The program will use classes and studios to educate graduate students while providing opportunities for independent research it aims to better communities in Idaho and improve awareness of sustainable practices, said program director Steven Hollenhorst.
Besides the unique feature of being a planning degree at University of Idaho, Hollenhorst said one of the greatest features of the program is its interdisciplinary approach at designing better communities. Participating departments are: architecture, agricultural economics and rural sociology, conservation social sciences, environmental science, geography, health, physical education, recreation and dance, landscape architecture and political science.
“We can really bring unique design to planning,” Hollenhorst said. “We think more effective plans can come out of it.”
Graduate students pursuing the new degree will be put into teams and coordinate with communities to develop a bioregional atlas, which will describe their cultural and ecological needs. Students will then have to choose an individual project, such as a thesis, as part of the Learning Practice Collaborative process.
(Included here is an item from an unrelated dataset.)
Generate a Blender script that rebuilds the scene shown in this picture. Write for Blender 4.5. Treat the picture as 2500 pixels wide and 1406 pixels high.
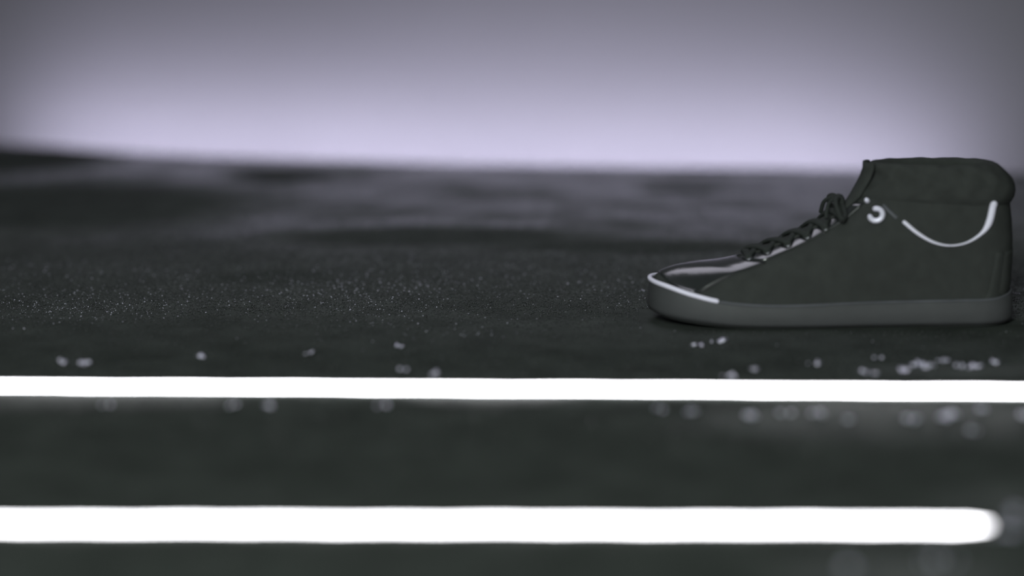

“These real world problems become a context for learning for these students,” Hollenhorst said. “Some of these projects will be years long.”
The BRC selected five integrative initiatives to share $5.5 million over five years in the strategic investments program and were chosen because of their focus on themes covered in UI President Tim White’s Plan for Renewal, including the new degree.
As a land grant university, Paul McCawley, the associated director of Extension and one of the authors for the bioregional program, said the school has a “special responsibility to serve this state that no other university has.”
The Extension program acts as an outreach tool, he said, and will facilitate the graduate program in connecting with communities. The Extension program is currently working with 14 rural communities in North Idaho for the Idaho Horizons project, a community leadership program funded by the Northwest Area Foundation.
“Where the local needs and priorities are relevant to classes and students and faculty on campus, then our goal is to bring (them) out to the communities,” McCawley said. “Some communities want to build a community center... some want business development. As they come up with those needs and lists, we are a part of that conversation.”
The BPCD program attracted 10 graduate students last fall, said Hollenhorst.
These will be the students to address the needs of the first communities, working with the city of Plummer and the Coeur d’Alene Tribe. In Plummer, the community wants to grow, he said, and the students are currently working on commercializing a street to create an “anchor or center for the community.”
“Part of this whole process is listening and learning what these communities want. Hopefully the designs our students come up with will be in sync with what that community wants,” Hollenhorst said.
After the program has been in operation for five years and graduated 25 students, the program will be able to apply for accreditation. Students who graduate from the program will receive accreditation when the application is approved.
“People will know that we’re trying to do that,” he said. “Students could let their prospective employers know what we’re doing.”